Anh Duong at Galerie Gmurzynska, through May 31
In this exhibition, Anh Duong presents 20 striking paintings, spanning over three decades. Born to a Spanish father and a Vietnamese mother, Duong was raised in France, and initially trained as a classical ballerina, before being catapulted into the limelight of high-fashion modeling and movie acting. In 1988, the artist changed course, moved to New York, and devoted herself to painting. Initially, she produced still lifes, landscapes, and portraits rendered in oil on canvas. Her large-scale portraits, primarily of women—sometimes friends and celebrities such as Susan Sarandon and Anjelica Huston—are depicted in stylized, frontal poses and painted in her signature expressionist style. Delineated through figural distortions and subtly exaggerated features, Duong’s solitary sitters are animated through contrasting ranges of vibrant and muted swaths of color, arranged in virtuosic orchestrations of marks, streaks, and wide, soft brushstrokes. Eventually, she focused on an ongoing series of large-scale self-portraits begun in the early aughts.

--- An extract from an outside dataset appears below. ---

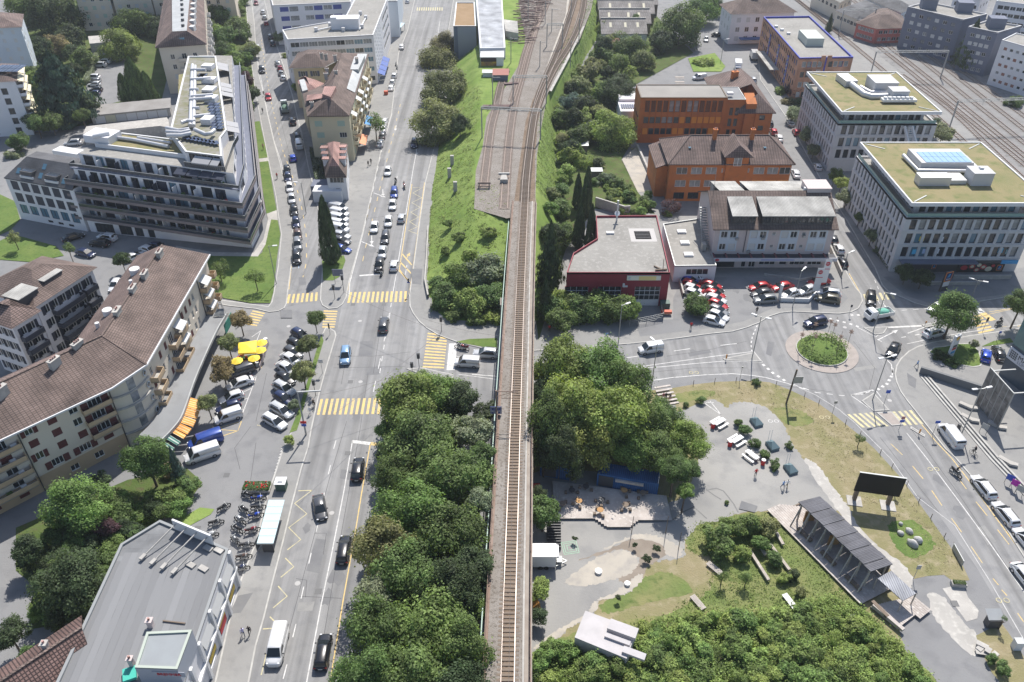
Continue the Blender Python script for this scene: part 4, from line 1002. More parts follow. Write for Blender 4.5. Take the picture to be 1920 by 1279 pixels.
for u in (3.0,9.2,15.6,21.6):
 b=MB()
 for a,c in ((u-1.95,u-1.63),(u-.27,u+.27),(u+1.63,u+1.95)):b.prism([f.p(a,.01),f.p(c,.01),f.p(c,.05),f.p(a,.05)],4.2,9.3)
 for z0_,z1_ in ((4.2,4.45),(6.0,7.35),(8.9,9.3)):
  for a,c in ((u-1.63,u-.27),(u+.27,u+1.63)):b.prism([f.p(a,.01),f.p(c,.01),f.p(c,.05),f.p(a,.05)],z0_,z1_)
 B.part('pale_panel',b,M_BLUEW)
zr=14.2;ym=(y0+y1)/2
B.gable((x0,y0),(x1,y0),(x1,y1),(x0,y1),10.0,zr,M_TILE,.6,M_PINKG)
def sl(y):return 10+(zr-10)*(y-y0)/(ym-y0)
B.dormer(x0+3.4,x0+8.2,y0+.5,ym-1.6,sl(y0+.5)-.2,12.3,13.6,M_CORR,M_DFR,3)
B.dormer(x0+9.6,x0+24.2,y0+.5,ym-1.6,sl(y0+.5)-.2,12.3,13.6,M_CORR,M_DFR,8)
b=MB();b.face([(x0+2,ym+.4,13.9),(x0+7.4,ym+.4,13.9),(x0+7.0,y1-.4,12.6),(x0+1.6,y1-.4,12.6)]);b.face([(x0+8.4,ym+.4,13.9),(x0+23.2,ym+.4,13.9),(x0+24,y1-.4,12.6),(x0+8.0,y1-.4,12.6)])
b.box(x0+1.8,x0+7.2,y1-3,y1-.5,10,12.58);b.box(x0+8.2,x0+23.8,y1-3,y1-.5,10,12.58);B.part('rear_dormer',b,M_CORR)
B.box('stair_head',(x1-2.0,ym+1.6,11.5),5.0,4.2,3.3,0,M_PINKG,inset=1);B.box('vent',(x1-4.6,ym+.6,13.8),.7,.7,.8,0,M_WHITEB)
B.pipe('downpipe',[(x0+6.6,y0-.1,4),(x0+6.6,y0-.1,10)],.08,M_DFR)
b=MB();b.box(x0-.5,x1+1.2,y0-2.3,y0-2.15,3.0,3.8);fas=B.part('fascia',b,mat('fascia_grey',(.5,.5,.53),.5))
b=MB();b.box(x0-.5,x1+1.2,y0-2.15,y0-.05,3.3,3.5);B.part('canopy',b,mat('canopy_black',(.05,.05,.06),.7))
for i in range(10):b=MB();b.box(x0+.2+i*2.6,x0+.5+i*2.6,y0-2.14,y0-.02,3.5,3.75);B.part('canopy_rib',b,mat('maroon_steel',(.2,.07,.075),.6))
b=MB();b.add([(x0+.8+.45*math.cos(i*.5236),y0-2.32,3.4+.34*math.sin(i*.5236)) for i in range(12)],[tuple(range(12))]);B.part('fascia_badge',b,mat('badge_red',(.45,.02,.05),.5))
b=MB();b.box(x0+10,x0+17,y0-2.33,y0-2.3,3.3,3.5);B.part('fascia_lettering',b,mat('lettering_blue',(.2,.25,.5),.5))
for u,z in ((4.8,7.0),(10.2,7.1),(7.7,4.0),(18.7,7.6)):B.box('air_unit',(x0+u,y0-.25,z),.6,.4,.5,0,M_GREYST)
b=MB();b.box(x0-1.8,x0-.3,y0+7,y0+10.5,4,9);st_=MB()
for i in range(16):st_.box(x0-1.7,x0-.2,y0+1.5+i*.5,y0+1.95+i*.5,4.2+i*.36,4.3+i*.36)
st_.beam((x0-1.8,y0+1.5,4.9),(x0-1.8,y0+9.5,10.7),.08);B.part('outside_stair',st_,M_GREYST)
B.box('air_unit',(x0-1.6,y0+1.0,4.0),.8,1.2,1.5,0,M_GREYST)
P=[(p.x,p.y) for p in poly('1243,420 1290,410 1325,498 1265,499',4.0)]
P[2]=(x0-.05,P[2][1]);P[1]=(x0-.05,P[1][1])
B.body(P,0,4.1,M_RENDW,{2:lambda L:[(L/2+.5,1.8,4.6,1.4,'w4g')]},name='annex_wall');B.flat(P,3.8,M_GRAVEL,.3,M_GREYST,.2,'annex_roof')
for px,py in ((1278,434),(1284,455),(1291,477)):p=G(px,py,4);b=MB();b.obox((p.x,p.y,3.8),1.9,1.5,.35);b.obox((p.x,p.y,4.15),1.6,1.2,.1);B.part('skylight',b,M_WHITEB)
p=G(1318,370,14);B.pipe('antenna',[(x0+.6,ym,14),(x0+.5,ym,18)],.04,M_GREYST,4)
# --- orange house, south
B=Bld('orange_building','orange rendered building with hipped brown roof and central gabled bay',(38,180,0))
x0,x1,y0,y1,e=37.6,66.6,180.6,192.8,10.0
f=Frame((x0,y0),(x1,y0));wn=[]
for z in (.7,3.9,7.2):
 for u in (3.0,6.5,10.0,21.4,24.7,28.0):
  k=M_OBLIND if (z==3.9 and u>20) else ('d2g' if z<3 else rnd.choice(['w2l','w2g']))
  wn.append((u-(.4 if u>27 else 0),z,2.6,1.75,k))
 for u in (12.6,13.3,18.2,18.9):wn.append((u,z+.4,.35,1.1,'w1l'))
for z in (3.4,6.4):wn.append((15.8,z,1.8,1.8,'w2g'))
B.body(rect(x0,x1,y0,y1),0,e,M_ORANGE,{0:wn,3:lambda L:rows(L,4,(1,4,7),1.2,1.6,'d2g',1)})
r0,r1,zr=(x0+5.6,188,14),(x1-4.4,188,14),14.0
o=.6;A,C,D,E_=(x0-o,y0-o,e),(x1+o,y0-o,e),(x1+o,195.4,e),(x0-o,195.4,e)
B.faces('roof',[[A,C,r1,r0],[C,D,r1],[D,E_,r0,r1],[E_,A,r0]],M_TILED)
b=MB()
for p,q in ((A,r0),(E_,r0),(C,r1),(r0,r1)):b.beam(Vector(p)+Vector((0,0,.05)),Vector(q)+Vector((0,0,.05)),.25,.12)
B.part('ridge_tiles',b,M_TILE)
b=MB();c0,c1,yb_=x0+13.2,x0+18.4,y0-.5;b.box(c0,c1,yb_,y0+3,3.2,12.2);B.part('bay_wall',b,M_ORANGE)
B.win(Frame((c0,yb_),(c1,yb_)),-.08,2.6,9.6,1.9,2.2,'w2l')
m_=(c0+c1)/2;B.faces('bay_roof',[[(c0-.8,yb_-.6,12.0),(m_,yb_+.4,14.6),(m_,188,14.6),(c0-.8,186,12.0)],[(m_,yb_+.4,14.6),(c1+.8,yb_-.6,12.0),(c1+.8,186,12.0),(m_,188,14.6)],[(c0-.8,yb_-.6,12.0),(c1+.8,yb_-.6,12.0),(m_,yb_+.4,14.6)]],M_TILED,.12)
for x in (x0+11.2,x0+20.2):B.chimney(x,187,13.2,.9,.9,2.6,0,M_ORANGE)
for x in (x0+5,x0+23):B.box('skylight',(x,184.6,12.2),.6,.9,.2,0,M_GLASSB)
B.body(rect(x0-2.6,x0+2,183,196),0,8.2,M_ORANGE,{},name='annex_wall');B.faces('annex_roof',[[(x0-3.0,182.4,8.0),(x0+1,182.4,9.6),(x0+1,196,9.6),(x0-3.0,196,8.0)]],M_TILED)
# --- orange factory, north
B=Bld('orange_factory','long orange factory with strip windows and flat grey roof',(35,215,0))
x0,x1,y0,y1,h=34.8,58.4,216.2,226.5,12.9
L=x1-x0;wn=[]
for u in cols(L,13,1.2,.9):
 wn.append((u,8.9,1.25,3.2,rnd.choice(['d1g','d1g','d1l'])))
 wn.append((u,5.7,1.35,1.8,rnd.choice(['d1g',M_OBLIND,'d1g',M_OBLIND,'d1l'])))
 wn.append((u,2.5,1.35,1.8,rnd.choice(['d1g','d1g','d1g',M_OBLIND])))
B.body(rect(x0,x1,y0,y1),0,h,M_ORANGE,{0:wn,3:lambda L:rows(L,3,(2.5,5.7),1.6,1.6,'d2g')});B.flat(rect(x0,x1,y0,y1),h-.15,mat('brown_grey_felt',(.25,.235,.215),.9,(.3,.28,.255),.15),.2,M_SLEEP,.3)
for u in [1.2+(L-2.1)*i/13 for i in range(14)]:
 b=MB();b.box(x0+u-.08,x0+u+.08,y0-.18,y0-.003,2.2,12.3);B.part('mullion_rib',b,M_ORANGE)
wn2=[(1.6,z,1.0,2.2,'d1g') for z in (1.5,4.6,7.7)]+[(3.2,z,1.0,2.2,'d1g') for z in (1.5,4.6,7.7)]
B.body(rect(x1+.02,x1+5.2,y0+.6,y1),0,12.2,M_ORANGE,{0:wn2},name='stair_wall');B.flat(rect(x1+.02,x1+5.2,y0+.6,y1),12.1,M_FELT,.12,M_GREYST,.2)
b=MB();b.box(x1+5.22,x1+8.0,y0-.6,y0+4,0,11.4);b.face([(x1+5.2,y0-.7,11.42),(x1+8.0,y0-.7,11.42),(x1+8.0,y0+4,12.8),(x1+5.2,y0+4,12.8)]);B.part('lift_tower',b,M_ORANGE)
B.box('vent',(x1+1.2,y0+3,h-.1),1.6,1.2,.5,0,M_WHITEB)
wx0,wx1,wy0,wy1=x1+8.02,x1+12.6,y0-1.0,y0+27
B.body(rect(wx0,wx1,wy0,wy1),0,9.4,M_ORANGE,{0:[(1.9,z,1.5,1.4,'d2g') for z in (1,4,7)]},name='wing_wall')
B.faces('wing_roof',[[(wx0-6,wy0-.5,9.2),(wx1+.8,wy0-.5,9.2),((wx0+wx1)/2-1.5,wy0+4,13)],[(wx1+.8,wy0-.5,9.2),(wx1+.8,wy1,9.2),((wx0+wx1)/2-1.5,wy1-3,13),((wx0+wx1)/2-1.5,wy0+4,13)],[(wx0-9,wy1,9.2),(wx0-9,y1+.2,9.2),((wx0+wx1)/2-1.5,y1+.2,13),((wx0+wx1)/2-1.5,wy1-3,13)]],M_TILED)
B.chimney(wx0-2,wy0+20,12,1.8,1.2,1.6,.3,M_ORANGE)
b=MB();b.box(x0+10,x0+20,y1+4,y1+16,0,4.4);B.part('rear_annex',b,M_ORANGE);b=MB();b.box(x0+9.6,x0+20.4,y1+3.6,y1+16.4,4.4,4.6);B.part('rear_annex_roof',b,M_GRAVEL)
b=MB();b.box(x0-3.5,x0+9,y1+1.5,y1+9,0,4.6);b.box(x0-3.2,x0+8,y1+9.02,y1+16,0,5.4);B.part('white_annex',b,M_RENDW)
for i in range(18):b=MB();b.obox((x0-2.8+i*.65,y1+5.0,4.62),.45,3.2,.25);B.part('rooflight',b,M_GREYT)
b=MB();b.ribbon(smooth([Vector((x0-3,y1+16,0)),Vector((x0+5,y1+16.3,0)),Vector((x0+8.4,y1+14,0)),Vector((x0+9.2,y1+9,0))],4,False),-.3,.3,5.4,6.4);B.part('parapet',b,M_WHITEB)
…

Dressed in haute couture or in extravagant lingerie, she situates herself against theatrical backdrops and natural environments: in the sea, the beach behind her punctuated by parasols and sunbathers; on a bike riding along a forested lane. In other portraits she is nude, exposing herself completely, or in a bathtub; alongside a dog, or wrapped around a teddy bear. Her flesh appears in muted shades and highlights of creamy whites and earth tones while her body is limned by the luminous opalescent contours of her body. All of these self-portraits are deeply interconnected; all share a direct, unflinching gaze that emanates from their large riveting eyes rimmed by irregular shadowy edges that engages the viewer. Yet, neither confrontation nor the male gaze come into play. Instead, men are shut out of the picture.
One of her most recent compositions from 2022, titled The Gentlewoman or the Aggravation of our Incoherences, underscores this turning point, and is the only double portrait in this show: a close-up view of the artist with a gorgeous male lover in an impassioned embrace, seemingly reclining on a divan. His naked torso is stretched over her as he kisses the nape of her neck. Duong’s face is turned toward us, while her eyes are seen for the first time, completely closed and in rapture as her hand languidly dangles over his ear. She wears a jacket, collared shirt, and tie (maybe his?) that partially covers a gold medallion necklace and a lace corset. Behind them, outside the window, serenity is invoked from a series of pre-war buildings tinged in mauve, silhouetted against twilight’s darkening azure sky, and streaked with grey clouds. Although this composition singularly evokes the fusional love of Edvard Munch’s The Kiss by the Window—as a man and woman coalesce into single undulating form—here, instead, Duong solidifies her own sense of identity by rendering her body with abandon and desire.